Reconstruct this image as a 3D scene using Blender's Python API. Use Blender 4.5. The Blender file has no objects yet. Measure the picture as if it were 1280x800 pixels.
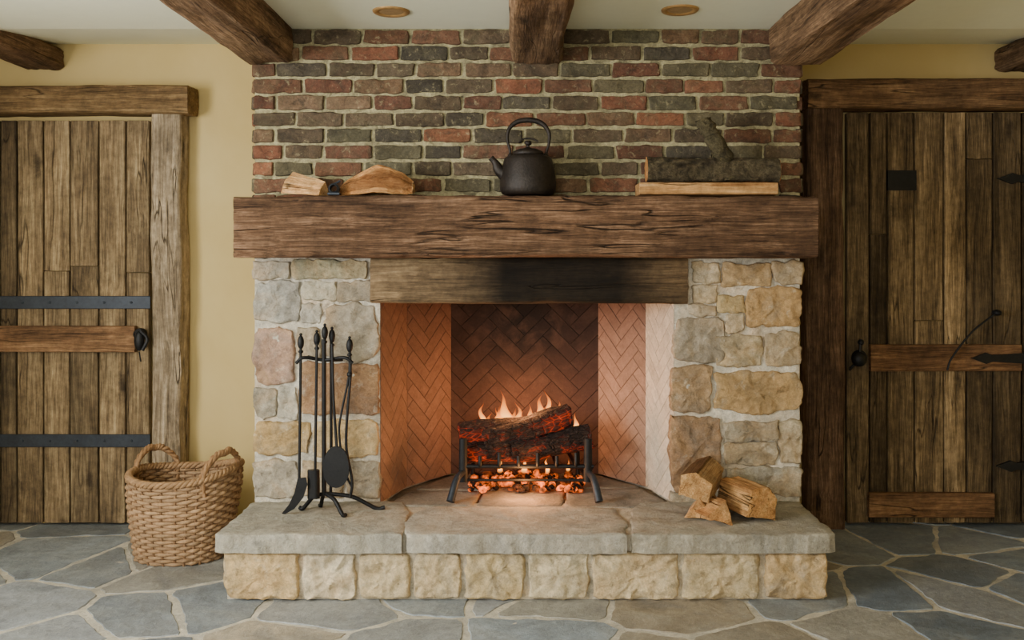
import bpy, math, random
from mathutils import Vector, Matrix, noise
random.seed(7)
F=1132.0; HX=655.0; HY=325.0; EYE=1.2
def P(px,py,d): return Vector(((px-HX)*d/F, d, EYE-(py-HY)*d/F))
def PX(px,d): return (px-HX)*d/F
def PZ(py,d): return EYE-(py-HY)*d/F
def lin(c):
    c=c/255.0
    return c/12.92 if c<=0.04045 else ((c+0.055)/1.055)**2.4
def C(r,g,b): return (lin(r),lin(g),lin(b))
def vary(c,a=0.15,h=0.02):
    k=1+random.uniform(-a,a); q=random.uniform(-h,h)
    return (max(0,c[0]*k*(1+q)),max(0,c[1]*k),max(0,c[2]*k*(1-q)))
def sc3(c,k): return tuple(x*k for x in c)
def mixc(a,b,t): return tuple(a[i]*(1-t)+b[i]*t for i in range(3))
scene=bpy.context.scene

# ------------------------------------------------------------ materials
class NT:
    def __init__(s,name):
        s.m=bpy.data.materials.new(name); s.m.use_nodes=True
        s.t=s.m.node_tree; s.t.nodes.clear()
        s.out=s.t.nodes.new('ShaderNodeOutputMaterial')
    def n(s,typ,props=None,**inp):
        nd=s.t.nodes.new('ShaderNode'+typ)
        for k,v in (props or {}).items(): setattr(nd,k,v)
        for k,v in inp.items():
            key=k.replace('_',' ')
            if k[0]=='i' and k[1:].isdigit(): sock=nd.inputs[int(k[1:])]
            else: sock=nd.inputs[key]
            if hasattr(v,'is_output'): s.t.links.new(v,sock)
            else:
                if sock.type=='RGBA' and len(v)==3: v=(*v,1)
                sock.default_value=v
        return nd
    def math(s,op,a,b=0.0,clamp=False):
        nd=s.n('Math',{'operation':op,'use_clamp':clamp},i0=a,i1=b); return nd.outputs[0]
    def ramp(s,fac,stops,interp='LINEAR'):
        nd=s.t.nodes.new('ShaderNodeValToRGB'); s.t.links.new(fac,nd.inputs[0])
        cr=nd.color_ramp; cr.interpolation=interp
        while len(cr.elements)<len(stops): cr.elements.new(0.5)
        for e,(p,c) in zip(cr.elements,stops):
            e.position=p; e.color=(*c,1) if len(c)==3 else c
        return nd.outputs[0]
    def g(s,fac,p0,p1,v0=0.0,v1=1.0):
        nd=s.n('MapRange',{'clamp':True},i0=fac,i1=p0,i2=p1,i3=v0,i4=v1); return nd.outputs[0]
    def mix(s,mode,fac,a,b):
        nd=s.t.nodes.new('ShaderNodeMix'); nd.data_type='RGBA'; nd.blend_type=mode
        for k,v in ((0,fac),(6,a),(7,b)):
            if hasattr(v,'is_output'): s.t.links.new(v,nd.inputs[k])
            else: nd.inputs[k].default_value=(*v,1) if (k and len(v)==3) else v
        return nd.outputs[2]
    def coords(s,scale=(1,1,1),k=7.0):
        tc=s.n('TexCoord').outputs['Object']
        at=s.n('Attribute',{'attribute_name':'rnd'}).outputs['Fac']
        off=s.math('MULTIPLY',at,k)
        cb=s.n('CombineXYZ',i0=off,i1=off,i2=off).outputs[0]
        ad=s.n('VectorMath',{'operation':'ADD'},i0=tc,i1=cb).outputs[0]
        mp=s.n('Mapping',Vector=ad,Scale=scale)
        return mp.outputs[0]
    def finish(s,col,rough,height=None,bump=0.4,dist=0.01,metal=0.0,spec=0.3,emis=None,estr=None):
        b=s.n('BsdfPrincipled',Roughness=rough,Metallic=metal)
        b.inputs['Specular IOR Level'].default_value=spec
        if hasattr(col,'is_output'): s.t.links.new(col,b.inputs['Base Color'])
        else: b.inputs['Base Color'].default_value=(*col,1)
        if height is not None:
            bp=s.n('Bump',Height=height,Strength=bump,Distance=dist)
            s.t.links.new(bp.outputs[0],b.inputs['Normal'])
        if emis is not None:
            if hasattr(emis,'is_output'): s.t.links.new(emis,b.inputs['Emission Color'])
            else: b.inputs['Emission Color'].default_value=(*emis,1)
            if hasattr(estr,'is_output'): s.t.links.new(estr,b.inputs['Emission Strength'])
            else: b.inputs['Emission Strength'].default_value=estr
        s.t.links.new(b.outputs[0],s.out.inputs[0])
        return s.m

def noise_(s,vec,scale,detail=5,rough=0.6,dist=0.0):
    return s.n('TexNoise',Vector=vec,Scale=scale,Detail=detail,Roughness=rough,Distortion=dist).outputs[0]

def stone_mat(name,sc=1.0,bump=0.6,var=0.5,tint=C(150,110,70),tamt=0.35,rough=0.85,dist=0.012,spec=0.25,smear=None,smamt=0.0,pits=0.5,tint2=None):
    s=NT(name); v=s.coords(k=9.0)
    col=s.n('Attribute',{'attribute_name':'Col'}).outputs['Color']
    n1=noise_(s,v,7*sc,8,0.68,0.6); n2=noise_(s,v,40*sc,6,0.75,0.3); n3=noise_(s,v,4.5*sc,7,0.65,0.9)
    n4=noise_(s,v,150*sc,4,0.75); n5=noise_(s,v,16*sc,8,0.72,0.5)
    k1=s.g(n1,0.28,0.72,1-var,1+var); k2=s.g(n2,0.3,0.7,1-var*0.8,1+var*0.8); k4=s.g(n4,0.3,0.7,1-var*0.55,1+var*0.55)
    k=s.math('MULTIPLY',s.math('MULTIPLY',k1,k2),k4)
    pit=s.g(n5,0.30,0.40,1-pits,1.0)
    k=s.math('MULTIPLY',k,pit)
    kc=s.n('CombineXYZ',i0=k,i1=k,i2=k).outputs[0]
    t=s.mix('MIX',s.g(n3,0.46,0.66,0,tamt),col,tint)
    if tint2: t=s.mix('MIX',s.g(n3,0.48,0.34,0,tamt),t,tint2)
    if smear:
        t=s.mix('MIX',s.g(n5,0.57,0.66,0,smamt),t,smear)
    c=s.mix('MULTIPLY',1.0,t,kc)
    h=s.math('ADD',s.math('MULTIPLY',n1,0.8),s.math('ADD',s.math('MULTIPLY',n2,0.55),s.math('MULTIPLY',n4,0.2)))
    h=s.math('ADD',h,s.math('MULTIPLY',pit,0.3))
    return s.finish(c,rough,h,bump,dist,spec=spec)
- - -
• [WHAT YOU HAVE TO DO]:
Exclude every picture and copy the remaining data exactly.

• [TASK RESULT]:
Reconstruct this image as a 3D scene using Blender's Python API. Use Blender 4.5. The Blender file has no objects yet. Measure the picture as if it were 1280x800 pixels.
import bpy, math, random
from mathutils import Vector, Matrix, noise
random.seed(7)
F=1132.0; HX=655.0; HY=325.0; EYE=1.2
def P(px,py,d): return Vector(((px-HX)*d/F, d, EYE-(py-HY)*d/F))
def PX(px,d): return (px-HX)*d/F
def PZ(py,d): return EYE-(py-HY)*d/F
def lin(c):
    c=c/255.0
    return c/12.92 if c<=0.04045 else ((c+0.055)/1.055)**2.4
def C(r,g,b): return (lin(r),lin(g),lin(b))
def vary(c,a=0.15,h=0.02):
    k=1+random.uniform(-a,a); q=random.uniform(-h,h)
    return (max(0,c[0]*k*(1+q)),max(0,c[1]*k),max(0,c[2]*k*(1-q)))
def sc3(c,k): return tuple(x*k for x in c)
def mixc(a,b,t): return tuple(a[i]*(1-t)+b[i]*t for i in range(3))
scene=bpy.context.scene

# ------------------------------------------------------------ materials
class NT:
    def __init__(s,name):
        s.m=bpy.data.materials.new(name); s.m.use_nodes=True
        s.t=s.m.node_tree; s.t.nodes.clear()
        s.out=s.t.nodes.new('ShaderNodeOutputMaterial')
    def n(s,typ,props=None,**inp):
        nd=s.t.nodes.new('ShaderNode'+typ)
        for k,v in (props or {}).items(): setattr(nd,k,v)
        for k,v in inp.items():
            key=k.replace('_',' ')
            if k[0]=='i' and k[1:].isdigit(): sock=nd.inputs[int(k[1:])]
            else: sock=nd.inputs[key]
            if hasattr(v,'is_output'): s.t.links.new(v,sock)
            else:
                if sock.type=='RGBA' and len(v)==3: v=(*v,1)
                sock.default_value=v
        return nd
    def math(s,op,a,b=0.0,clamp=False):
        nd=s.n('Math',{'operation':op,'use_clamp':clamp},i0=a,i1=b); return nd.outputs[0]
    def ramp(s,fac,stops,interp='LINEAR'):
        nd=s.t.nodes.new('ShaderNodeValToRGB'); s.t.links.new(fac,nd.inputs[0])
        cr=nd.color_ramp; cr.interpolation=interp
        while len(cr.elements)<len(stops): cr.elements.new(0.5)
        for e,(p,c) in zip(cr.elements,stops):
            e.position=p; e.color=(*c,1) if len(c)==3 else c
        return nd.outputs[0]
    def g(s,fac,p0,p1,v0=0.0,v1=1.0):
        nd=s.n('MapRange',{'clamp':True},i0=fac,i1=p0,i2=p1,i3=v0,i4=v1); return nd.outputs[0]
    def mix(s,mode,fac,a,b):
        nd=s.t.nodes.new('ShaderNodeMix'); nd.data_type='RGBA'; nd.blend_type=mode
        for k,v in ((0,fac),(6,a),(7,b)):
            if hasattr(v,'is_output'): s.t.links.new(v,nd.inputs[k])
            else: nd.inputs[k].default_value=(*v,1) if (k and len(v)==3) else v
        return nd.outputs[2]
    def coords(s,scale=(1,1,1),k=7.0):
        tc=s.n('TexCoord').outputs['Object']
        at=s.n('Attribute',{'attribute_name':'rnd'}).outputs['Fac']
        off=s.math('MULTIPLY',at,k)
        cb=s.n('CombineXYZ',i0=off,i1=off,i2=off).outputs[0]
        ad=s.n('VectorMath',{'operation':'ADD'},i0=tc,i1=cb).outputs[0]
        mp=s.n('Mapping',Vector=ad,Scale=scale)
        return mp.outputs[0]
    def finish(s,col,rough,height=None,bump=0.4,dist=0.01,metal=0.0,spec=0.3,emis=None,estr=None):
        b=s.n('BsdfPrincipled',Roughness=rough,Metallic=metal)
        b.inputs['Specular IOR Level'].default_value=spec
        if hasattr(col,'is_output'): s.t.links.new(col,b.inputs['Base Color'])
        else: b.inputs['Base Color'].default_value=(*col,1)
        if height is not None:
            bp=s.n('Bump',Height=height,Strength=bump,Distance=dist)
            s.t.links.new(bp.outputs[0],b.inputs['Normal'])
        if emis is not None:
            if hasattr(emis,'is_output'): s.t.links.new(emis,b.inputs['Emission Color'])
            else: b.inputs['Emission Color'].default_value=(*emis,1)
            if hasattr(estr,'is_output'): s.t.links.new(estr,b.inputs['Emission Strength'])
            else: b.inputs['Emission Strength'].default_value=estr
        s.t.links.new(b.outputs[0],s.out.inputs[0])
        return s.m

def noise_(s,vec,scale,detail=5,rough=0.6,dist=0.0):
    return s.n('TexNoise',Vector=vec,Scale=scale,Detail=detail,Roughness=rough,Distortion=dist).outputs[0]

def stone_mat(name,sc=1.0,bump=0.6,var=0.5,tint=C(150,110,70),tamt=0.35,rough=0.85,dist=0.012,spec=0.25,smear=None,smamt=0.0,pits=0.5,tint2=None):
    s=NT(name); v=s.coords(k=9.0)
    col=s.n('Attribute',{'attribute_name':'Col'}).outputs['Color']
    n1=noise_(s,v,7*sc,8,0.68,0.6); n2=noise_(s,v,40*sc,6,0.75,0.3); n3=noise_(s,v,4.5*sc,7,0.65,0.9)
    n4=noise_(s,v,150*sc,4,0.75); n5=noise_(s,v,16*sc,8,0.72,0.5)
    k1=s.g(n1,0.28,0.72,1-var,1+var); k2=s.g(n2,0.3,0.7,1-var*0.8,1+var*0.8); k4=s.g(n4,0.3,0.7,1-var*0.55,1+var*0.55)
    k=s.math('MULTIPLY',s.math('MULTIPLY',k1,k2),k4)
    pit=s.g(n5,0.30,0.40,1-pits,1.0)
    k=s.math('MULTIPLY',k,pit)
    kc=s.n('CombineXYZ',i0=k,i1=k,i2=k).outputs[0]
    t=s.mix('MIX',s.g(n3,0.46,0.66,0,tamt),col,tint)
    if tint2: t=s.mix('MIX',s.g(n3,0.48,0.34,0,tamt),t,tint2)
    if smear:
        t=s.mix('MIX',s.g(n5,0.57,0.66,0,smamt),t,smear)
    c=s.mix('MULTIPLY',1.0,t,kc)
    h=s.math('ADD',s.math('MULTIPLY',n1,0.8),s.math('ADD',s.math('MULTIPLY',n2,0.55),s.math('MULTIPLY',n4,0.2)))
    h=s.math('ADD',h,s.math('MULTIPLY',pit,0.3))
    return s.finish(c,rough,h,bump,dist,spec=spec)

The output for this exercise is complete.